ABC reported that a solider identified as Spc. Jason A. Kenner told military investigators that Jamadi was in good health when U.S. Navy SEALs brought him to the prison. Kenner said he saw extensive bruising on the detainee when his body was brought out of the showers, which served as a makeshift interrogation center, the network reported.
Kenner said the body was packed in ice during a “battle” between CIA and military interrogators over who should dispose of the remains.
‘Failures of a Few’
During the congressional hearing, Abizaid said he accepted responsibility for the abuses at Abu Ghraib and for any “mistakes” that may have helped give rise to them. But he characterized the physical and sexual intimidation of Iraqis at the prison -- notorious as a torture center under deposed dictator Saddam Hussein’s regime -- as the “failures of a few.” Asked how the abuses could have gone on for so long without senior commanders being aware, Abizaid said that “there were failures in systems.”
“It’s clear that there were some breakdowns in procedures, in access, in standards of interrogation, and confusion between the roles of what the military intelligence people were doing versus the military police,” Abizaid said. “ ... And we should have known and we should have uncovered it and taken action before it got to the point that it got to.”
Abizaid said preliminary findings of an investigation by the Army’s inspector general in February of detention and interrogation practices in Iraq and Afghanistan found no “pattern of abuse of prisoners.”
The investigation uncovered “problems in training, problems in organization, very specific changes that will need to be made in doctrine,” Abizaid said. Overcrowding and inadequate staffing at Abu Ghraib “contributed to systemic failures” that may have created conditions for the abuse to take place, he said.
Asked why he didn’t respond immediately to Red Cross warnings of abuses at the prison, Abizaid said, “We have a real problem with ICRC reports and the way that they’re handled and the way that they move up and down the chain of command.
“I won’t make any excuses for it,” Abizaid said. “I’ll just say that we don’t all see them. Sometimes it works at a lower level. Sometimes commanders at the lowest level get the report and they work on it confidentially.”
The commanders denied reports that the Red Cross had been restricted from conducting spot checks of prisons.

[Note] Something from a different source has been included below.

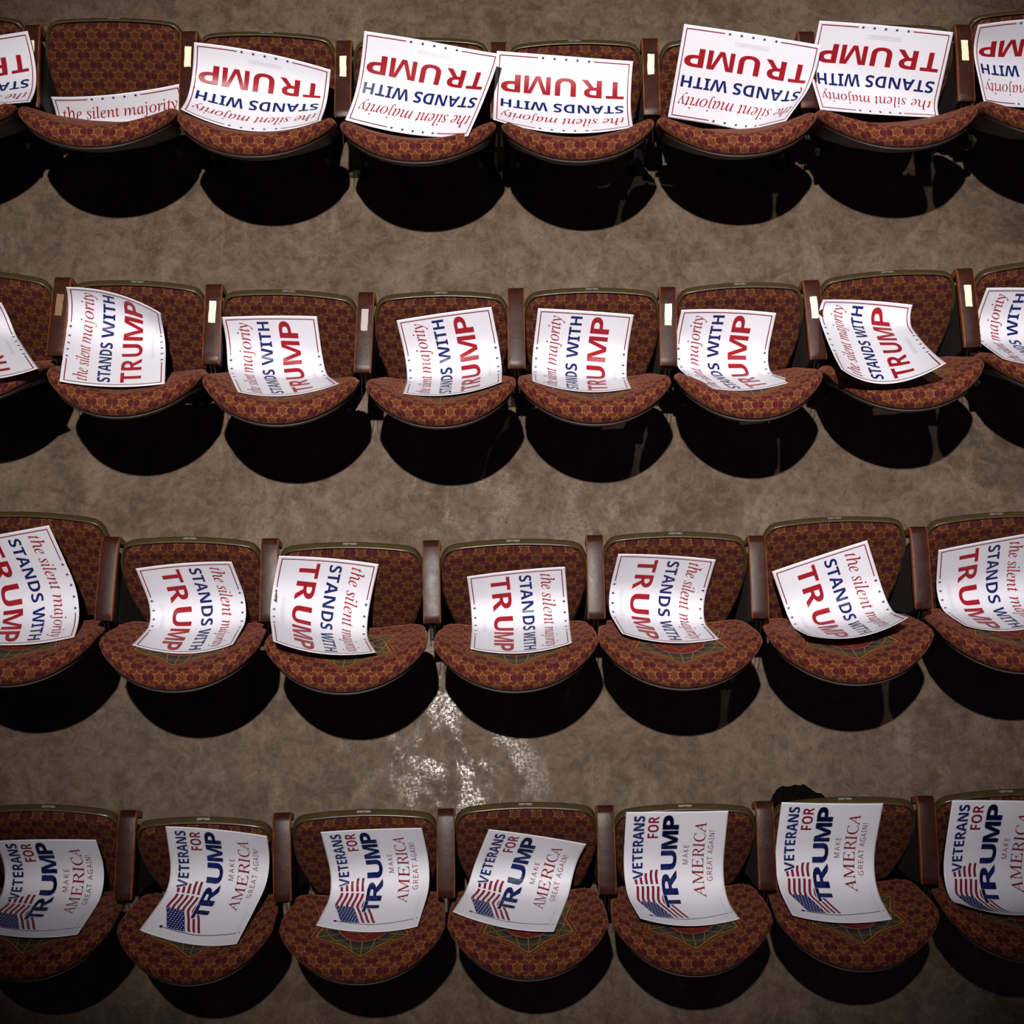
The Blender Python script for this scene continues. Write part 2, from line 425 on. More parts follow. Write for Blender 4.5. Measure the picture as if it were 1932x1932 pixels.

Senators questioned Sanchez about his November 2003 order putting the Abu Ghraib prison under the command of a senior military intelligence officer.
Sanchez said the order was meant to better defend the facility against attacks by Iraqi insurgents.
He said the order did not put military intelligence officers in control of operations at the prison, just in charge of “force protection” there.
The order has been controversial ever since some military police guards at the prison told an Army investigator that military intelligence personnel instructed them to “soften up” prisoners for interrogation.
Sanchez said his order meant that military police were to observe prisoners’ daily routines and report on them to military intelligence personnel, but that military police were never permitted to conduct interrogations or use interrogation techniques.